There is one undeniably great vehicular action sequence, though. The crew chases an armed bus over a mountain pass and it just goes on and on. It’s the best scene of the movie and the one that resembles Fast Five and Fast & Furious Six the most. As expected, Jason Statham is a blast in the movie and gets to have one big brawl with Johnson, and two very good confrontations with Diesel. Meanwhile, Walker gets to have some fun fighting Ong Bak’s Tony Jaa (who finally shows up in a Hollywood movie after having been held back by a troubling contract) and there’s even another impossible catch resembling the one from Furious Six. Actually, you’ll be surprised how long Paul Walker sticks around. Just like Craig Robinson in Hot Tub Time Machine watching the one guy to eventually lose his arm, I wondered when Brian would finally bow out. I won’t reveal how long he’s in it, but just let me say two things. You will never guess how they solved it and it’s a fitting way. Sadly though, Walker’s character is a mindless drone in this. Brian O’Conner was never the most complex character to begin with, but in this he’s only ever shooting and shouting commands. At least the VFX (by WETA, I think) are mind-blowingly good. There’s not a single scene where it’s obviously one of his brothers with his digital face CGI’ed on. It’s really marvellous and you may even shed a tear when it’s time to say goodbye.


Furious 7’s biggest mistake is an overblown third act. Wan was obviously trying to match or outdo the endless runway gag of the last movie, but it turned out more like a Transformers showdown. I won’t go into details, but it mainly deals with distracting and evading an army helicopter with cars while chasing one of the surviving main villains. It’s too long, too unfocused, and the pay-offs are merely mediocre.

The new additions to the cast are great on paper, but aside from Statham they’re either weak (Russell) or just bland henchmen without personalities. I know you don’t cast Tony Jaa and Ronda Rousey for their acting abilities, but they don’t even get to shine as martial artists. Both of them get adequate fight scenes, but you never get the feeling you’re seeing two of the greatest show off their talents. No one unfamiliar with them will be inspired to Google them. It’s a pity, as they’re truly great at what they’re doing. Their scenes should have been jaw-droppingly great, but ended up being just okay. Two-time Academy Award nominee Djimon Hounsou is among the bad guys and yeah, he too is completely wasted. He looks cool, but his role is pretty much just “generic helicopter pilot”.

Remember the scene in Fast Five in which Dom declaires “The most important thing in life will always be the people in this room.
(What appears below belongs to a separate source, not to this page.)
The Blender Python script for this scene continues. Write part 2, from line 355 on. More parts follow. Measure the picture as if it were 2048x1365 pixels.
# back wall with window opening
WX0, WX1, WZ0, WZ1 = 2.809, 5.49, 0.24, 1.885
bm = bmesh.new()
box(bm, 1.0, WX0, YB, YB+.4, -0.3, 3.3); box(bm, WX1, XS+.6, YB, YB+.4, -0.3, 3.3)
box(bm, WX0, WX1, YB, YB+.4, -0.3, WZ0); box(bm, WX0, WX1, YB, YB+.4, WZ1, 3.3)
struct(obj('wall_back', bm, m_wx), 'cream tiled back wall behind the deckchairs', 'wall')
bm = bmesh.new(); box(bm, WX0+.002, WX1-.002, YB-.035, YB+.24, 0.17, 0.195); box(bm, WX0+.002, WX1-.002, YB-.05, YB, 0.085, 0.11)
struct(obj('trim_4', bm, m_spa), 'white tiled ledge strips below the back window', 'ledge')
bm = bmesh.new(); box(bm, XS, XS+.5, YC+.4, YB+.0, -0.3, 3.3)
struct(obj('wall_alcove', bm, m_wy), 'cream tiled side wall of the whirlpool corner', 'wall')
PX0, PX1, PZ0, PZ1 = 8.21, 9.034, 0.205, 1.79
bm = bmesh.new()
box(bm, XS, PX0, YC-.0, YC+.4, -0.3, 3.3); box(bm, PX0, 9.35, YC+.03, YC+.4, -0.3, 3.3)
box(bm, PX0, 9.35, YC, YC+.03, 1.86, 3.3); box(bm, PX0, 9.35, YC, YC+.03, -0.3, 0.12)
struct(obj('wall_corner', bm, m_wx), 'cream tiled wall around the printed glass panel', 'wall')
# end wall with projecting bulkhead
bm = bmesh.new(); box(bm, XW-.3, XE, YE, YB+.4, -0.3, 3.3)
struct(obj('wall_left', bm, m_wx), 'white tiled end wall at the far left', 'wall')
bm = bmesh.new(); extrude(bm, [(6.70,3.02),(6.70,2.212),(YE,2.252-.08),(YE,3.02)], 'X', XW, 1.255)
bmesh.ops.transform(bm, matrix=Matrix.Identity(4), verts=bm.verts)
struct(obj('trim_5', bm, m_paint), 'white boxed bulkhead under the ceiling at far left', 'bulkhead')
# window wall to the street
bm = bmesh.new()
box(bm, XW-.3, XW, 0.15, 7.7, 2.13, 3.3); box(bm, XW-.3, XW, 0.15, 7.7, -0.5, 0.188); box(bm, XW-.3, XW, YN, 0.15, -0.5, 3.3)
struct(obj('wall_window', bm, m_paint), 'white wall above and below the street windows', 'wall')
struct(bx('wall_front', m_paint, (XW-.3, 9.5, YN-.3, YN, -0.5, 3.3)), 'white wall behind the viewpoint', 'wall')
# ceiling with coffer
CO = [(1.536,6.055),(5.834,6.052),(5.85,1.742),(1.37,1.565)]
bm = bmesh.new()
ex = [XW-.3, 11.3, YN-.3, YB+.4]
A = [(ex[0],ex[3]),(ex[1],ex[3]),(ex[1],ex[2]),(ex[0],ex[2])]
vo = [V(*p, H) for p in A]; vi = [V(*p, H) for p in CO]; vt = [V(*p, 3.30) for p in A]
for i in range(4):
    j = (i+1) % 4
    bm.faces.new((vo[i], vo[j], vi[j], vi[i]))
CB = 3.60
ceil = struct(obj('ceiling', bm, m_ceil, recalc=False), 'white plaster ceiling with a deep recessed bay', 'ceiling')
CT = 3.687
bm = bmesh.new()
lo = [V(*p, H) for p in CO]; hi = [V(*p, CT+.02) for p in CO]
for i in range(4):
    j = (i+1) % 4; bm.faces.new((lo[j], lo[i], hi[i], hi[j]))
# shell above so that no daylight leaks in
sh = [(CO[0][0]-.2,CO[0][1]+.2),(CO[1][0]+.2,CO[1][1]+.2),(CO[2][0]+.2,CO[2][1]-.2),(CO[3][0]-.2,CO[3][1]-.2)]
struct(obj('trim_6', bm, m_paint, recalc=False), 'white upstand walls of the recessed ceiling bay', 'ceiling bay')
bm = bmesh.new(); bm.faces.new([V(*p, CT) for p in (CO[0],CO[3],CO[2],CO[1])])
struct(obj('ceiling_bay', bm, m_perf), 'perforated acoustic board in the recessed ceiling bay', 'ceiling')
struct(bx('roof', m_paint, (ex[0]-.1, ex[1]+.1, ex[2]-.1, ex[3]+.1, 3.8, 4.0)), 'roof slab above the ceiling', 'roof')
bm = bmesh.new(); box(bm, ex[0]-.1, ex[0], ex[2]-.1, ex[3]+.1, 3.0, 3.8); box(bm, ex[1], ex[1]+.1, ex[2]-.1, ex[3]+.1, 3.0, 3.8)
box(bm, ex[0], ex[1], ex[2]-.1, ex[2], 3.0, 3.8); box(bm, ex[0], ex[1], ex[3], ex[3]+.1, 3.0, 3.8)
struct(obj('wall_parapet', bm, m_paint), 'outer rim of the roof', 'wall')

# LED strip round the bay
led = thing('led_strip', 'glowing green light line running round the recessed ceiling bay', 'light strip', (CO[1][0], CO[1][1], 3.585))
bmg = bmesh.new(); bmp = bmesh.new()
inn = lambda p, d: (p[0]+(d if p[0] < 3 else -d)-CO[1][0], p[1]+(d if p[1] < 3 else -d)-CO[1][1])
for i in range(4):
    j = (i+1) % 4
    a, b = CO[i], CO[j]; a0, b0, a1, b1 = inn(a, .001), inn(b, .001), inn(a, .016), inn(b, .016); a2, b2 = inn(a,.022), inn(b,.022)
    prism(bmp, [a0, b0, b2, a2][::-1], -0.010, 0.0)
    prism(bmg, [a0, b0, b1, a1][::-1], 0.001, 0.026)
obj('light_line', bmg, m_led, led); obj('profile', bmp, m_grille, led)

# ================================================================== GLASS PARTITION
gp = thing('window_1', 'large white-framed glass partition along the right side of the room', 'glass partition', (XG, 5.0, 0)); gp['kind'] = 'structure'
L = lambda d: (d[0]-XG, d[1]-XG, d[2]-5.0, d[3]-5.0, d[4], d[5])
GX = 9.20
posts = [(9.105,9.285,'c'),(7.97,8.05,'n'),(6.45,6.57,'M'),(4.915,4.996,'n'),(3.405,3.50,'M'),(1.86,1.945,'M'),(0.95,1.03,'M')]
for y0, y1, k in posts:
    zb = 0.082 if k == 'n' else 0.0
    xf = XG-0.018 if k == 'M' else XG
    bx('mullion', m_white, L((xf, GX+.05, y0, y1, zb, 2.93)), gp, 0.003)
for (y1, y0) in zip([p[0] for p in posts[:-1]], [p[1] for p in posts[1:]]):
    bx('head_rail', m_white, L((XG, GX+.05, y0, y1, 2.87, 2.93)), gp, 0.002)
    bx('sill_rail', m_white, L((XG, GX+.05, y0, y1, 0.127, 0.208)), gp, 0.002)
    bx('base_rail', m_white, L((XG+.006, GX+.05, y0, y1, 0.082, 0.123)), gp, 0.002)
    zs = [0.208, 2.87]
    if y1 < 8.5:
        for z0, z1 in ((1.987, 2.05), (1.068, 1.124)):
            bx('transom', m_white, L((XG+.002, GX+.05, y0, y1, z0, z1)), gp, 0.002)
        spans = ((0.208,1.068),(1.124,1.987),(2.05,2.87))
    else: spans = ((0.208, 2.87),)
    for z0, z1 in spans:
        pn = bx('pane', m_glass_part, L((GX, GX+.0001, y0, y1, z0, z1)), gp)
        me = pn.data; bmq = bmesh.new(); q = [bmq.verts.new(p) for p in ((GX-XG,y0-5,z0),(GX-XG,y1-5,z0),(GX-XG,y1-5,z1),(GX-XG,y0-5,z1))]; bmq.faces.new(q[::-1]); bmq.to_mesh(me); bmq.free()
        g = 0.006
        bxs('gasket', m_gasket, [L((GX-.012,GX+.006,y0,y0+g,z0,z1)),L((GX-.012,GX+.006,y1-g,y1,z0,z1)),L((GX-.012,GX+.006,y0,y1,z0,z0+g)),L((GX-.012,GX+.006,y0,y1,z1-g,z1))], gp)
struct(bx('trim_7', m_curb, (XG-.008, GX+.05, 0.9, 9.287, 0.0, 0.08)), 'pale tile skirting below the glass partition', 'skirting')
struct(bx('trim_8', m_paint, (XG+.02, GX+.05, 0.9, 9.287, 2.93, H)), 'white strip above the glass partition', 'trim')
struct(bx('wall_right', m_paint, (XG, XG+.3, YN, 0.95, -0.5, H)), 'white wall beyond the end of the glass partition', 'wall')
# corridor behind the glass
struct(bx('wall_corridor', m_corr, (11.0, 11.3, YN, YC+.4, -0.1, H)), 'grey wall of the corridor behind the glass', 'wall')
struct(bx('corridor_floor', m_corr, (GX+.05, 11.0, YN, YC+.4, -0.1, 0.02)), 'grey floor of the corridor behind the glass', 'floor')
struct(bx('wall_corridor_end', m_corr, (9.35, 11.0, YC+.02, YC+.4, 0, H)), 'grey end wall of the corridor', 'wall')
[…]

Right here, right now,” with both Tego Calderon and Don Omar present who are obviously not important to Dom? There’s way more stuff like that in Furious 7, and it gets even worse once Morgan goes for overused cliches. You’ll know what I meant.

Note: This has no post-credits scene.

Maybe I’m being too hard on this, but to me it simply couldn’t live up to its outstanding predecessors. On the one hand the action set pieces are mostly great and there are enough references, cameos and throwbacks to the previous movies to make any longtime fan smile big time. Jason Statham makes for a great villain and you’ll love the way they deal with Paul Walker’s tragic fate. On the other hand though, the characters don’t feel natural anymore and spout terribly written lines. Much of the humor feels forced, and the whole third act is an overblown mess. Maybe Wan too needs more than one movie to find his peak – Lin needed three tries.